Se guardiamo all’economia complessiva, vediamo che la maggior parte è fatta di gente di quest’ultimo tipo: produttori di beni e servizi utili per la collettività, e consumatori che a loro volta fanno di quei beni e servizi un uso positivo. Si può trattare di una macchina utensile per produrre altre cose, o anche di una chitarra perché della musica non si può fare a meno. E magari anche di patatine fritte, da mangiare in un giusto equilibrio tra gusto e colesterolo. E infine, anche di servizi bancari, essenziali per lubrificare con la “liquidità” le attività creative di tutti.

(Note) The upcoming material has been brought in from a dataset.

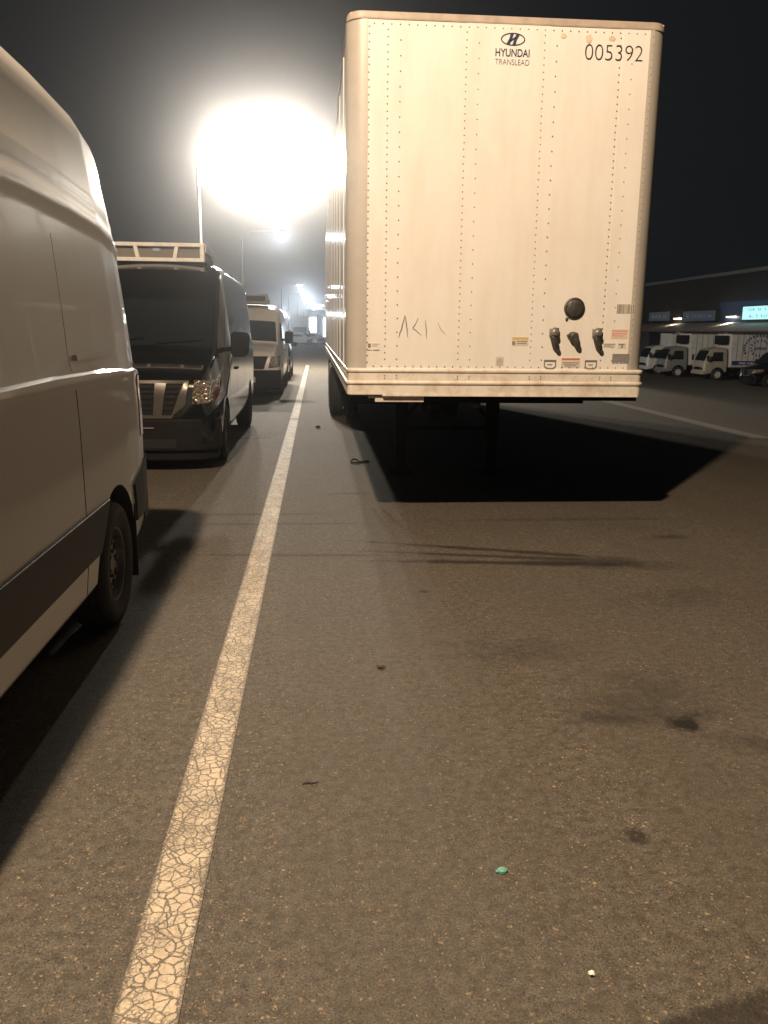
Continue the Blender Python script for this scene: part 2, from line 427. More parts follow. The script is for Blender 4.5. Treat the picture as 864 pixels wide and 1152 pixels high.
# ------------------------------------------------------------------ mesh helpers
class MB:
    def __init__(s):
        s.v, s.f, s.mi = [], [], []

    def add(s, vs, fs, mi=0):
        o = len(s.v)
        s.v += [tuple(p) for p in vs]
        s.f += [tuple(i + o for i in f) for f in fs]
        s.mi += [mi] * len(fs)

    def box(s, x0, x1, y0, y1, z0, z1, mi=0):
        vs = [(x, y, z) for z in (z0, z1) for y in (y0, y1) for x in (x0, x1)]
        s.add(vs, [(0, 2, 3, 1), (4, 5, 7, 6), (0, 1, 5, 4), (2, 6, 7, 3), (0, 4, 6, 2), (1, 3, 7, 5)], mi)

    def prism(s, poly, axis, a0, a1, mi=0):
        """polygon in the two other axes, extruded along axis (0,1,2)"""
        def P(u, w, a):
            return ((a, u, w), (u, a, w), (u, w, a))[axis]
        n = len(poly)
        vs = [P(u, w, a0) for u, w in poly] + [P(u, w, a1) for u, w in poly]
        fs = [tuple(range(n)), tuple(range(2 * n - 1, n - 1, -1))]
        fs += [(i, i + n, (i + 1) % n + n, (i + 1) % n) for i in range(n)]
        s.add(vs, fs, mi)

    def tube(s, path, r, seg=10, mi=0, cap=True):
        path = [Vector(p) for p in path]
        rs = r if isinstance(r, (list, tuple)) else [r] * len(path)
        rings = []
        for i, p in enumerate(path):
            d = (path[min(i + 1, len(path) - 1)] - path[max(i - 1, 0)]).normalized()
            a = Vector((0, 0, 1)) if abs(d.z) < 0.9 else Vector((1, 0, 0))
            u = d.cross(a).normalized()
            w = d.cross(u)
            rings.append([p + (u * CP(t) + w * SP(t)) * rs[i] for t in [2 * math.pi * k / seg for k in range(seg)]])
        vs = [q for rg in rings for q in rg]
        fs = []
        for i in range(len(path) - 1):
            for k in range(seg):
                a, b = i * seg + k, i * seg + (k + 1) % seg
                fs.append((a, b, b + seg, a + seg))
        if cap:
            fs.append(tuple(range(seg - 1, -1, -1)))
            fs.append(tuple(range((len(path) - 1) * seg, len(path) * seg)))
        s.add(vs, fs, mi)

    def lathe(s, prof, c, axis=0, seg=28, mi=0):
        """profile of (radius, offset) spun about an axis through c; closed ring profile"""
        n = len(prof)
        vs = []
        for k in range(seg):
            t = 2 * math.pi * k / seg
            for r, o in prof:
                q = [0, 0, 0]
                q[axis] = o
                q[(axis + 1) % 3] = r * CP(t)
                q[(axis + 2) % 3] = r * SP(t)
                vs.append((q[0] + c[0], q[1] + c[1], q[2] + c[2]))
        fs = []
        for k in range(seg):
            k2 = (k + 1) % seg
            for i in range(n - 1):
                fs.append((k * n + i, k2 * n + i, k2 * n + i + 1, k * n + i + 1))
        s.add(vs, fs, mi)

    def patch(s, fn, q, n, m_, out, th, mi=0):
        """curved plate: fn(a,b)->point; q four (a,b) corners; out = outward direction; th = thickness"""
        out = Vector(out)
        A, B, Cc, D = [Vector(t) for t in q]
        F, K = [], []
        for j in range(m_ + 1):
            for i in range(n + 1):
                u, w = i / n, j / m_
                ab = A * (1 - u) * (1 - w) + B * u * (1 - w) + Cc * u * w + D * (1 - u) * w
                p = Vector(fn(ab.x, ab.y))
                F.append(p + out * th[0])
                K.append(p - out * th[1])
        W = n + 1
        N = len(F)
        fs = []
        for j in range(m_):
            for i in range(n):
                a = j * W + i
                fs.append((a, a + 1, a + W + 1, a + W))
                fs.append((a + N, a + W + N, a + W + 1 + N, a + 1 + N))
        rim = [i for i in range(n)] + [j * W + n for j in range(m_)] + [m_ * W + i for i in range(n, 0, -1)] + [j * W for j in range(m_, 0, -1)]
        for i, a in enumerate(rim):
            b = rim[(i + 1) % len(rim)]
            fs.append((a, a + N, b + N, b))
        s.add(F + K, fs, mi)

    def build(s, name, mats, parent=None, origin=(0, 0, 0), smooth=None, bevel=0.0, bseg=2):
        me = bpy.data.meshes.new(name)
        ox, oy, oz = origin
        me.from_pydata([(x - ox, y - oy, z - oz) for x, y, z in s.v], [], s.f)
        if not isinstance(mats, (list, tuple)):
            mats = [mats]
        for t in mats:
            me.materials.append(M[t] if isinstance(t, str) else t)
        me.polygons.foreach_set('material_index', s.mi)
        bm = bmesh.new()
        bm.from_mesh(me)
        bmesh.ops.recalc_face_normals(bm, faces=bm.faces)
        bm.to_mesh(me)
        bm.free()
        if smooth is not None:
            shade(me, smooth)
        o = bpy.data.objects.new(name, me)
        COL.objects.link(o)
        if parent:
            o.parent = parent
        elif origin != (0, 0, 0):
            o.location = origin
        if bevel:
            md = o.modifiers.new('bevel', 'BEVEL')
            md.width = bevel
            md.segments = bseg
            md.limit_method = 'ANGLE'
            md.angle_limit = R(35)
        return o


def shade(me, angle):
    me.polygons.foreach_set('use_smooth', [True] * len(me.polygons))
    try:
        me.set_sharp_from_angle(angle=R(angle))
    except Exception:
        pass


def tag(o, label=None, cat=None, group=None, kind=None):
    if label:
        o['label'] = label
    if cat:
        o['category'] = cat
    if group:
        o['group'] = group
    if kind:
        o['kind'] = kind
    return o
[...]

Non è certamente facile distinguere tra economia positiva ed economia negativa, anche perché tra l’una e l’altra vi è un’ampia zona grigia o quanto meno questionabile.

E tuttavia, chi volesse assumere una funzione di “contropotere” – inteso come capacità di controllo e interdizione contro le degenerazioni e le devianze del potere – dovrà seguire una strategia obbligata: inserire un cuneo tra le due economie, perseguire l’alleanza con i protagonisti della giusta economia per battere insieme le forze dell’economia perversa.

Ma per fare questo, dovrà abbandonare l’idea di uno scontro tra classi che non esistono più, rottamare l’armamentario ideologico dei secoli scorsi.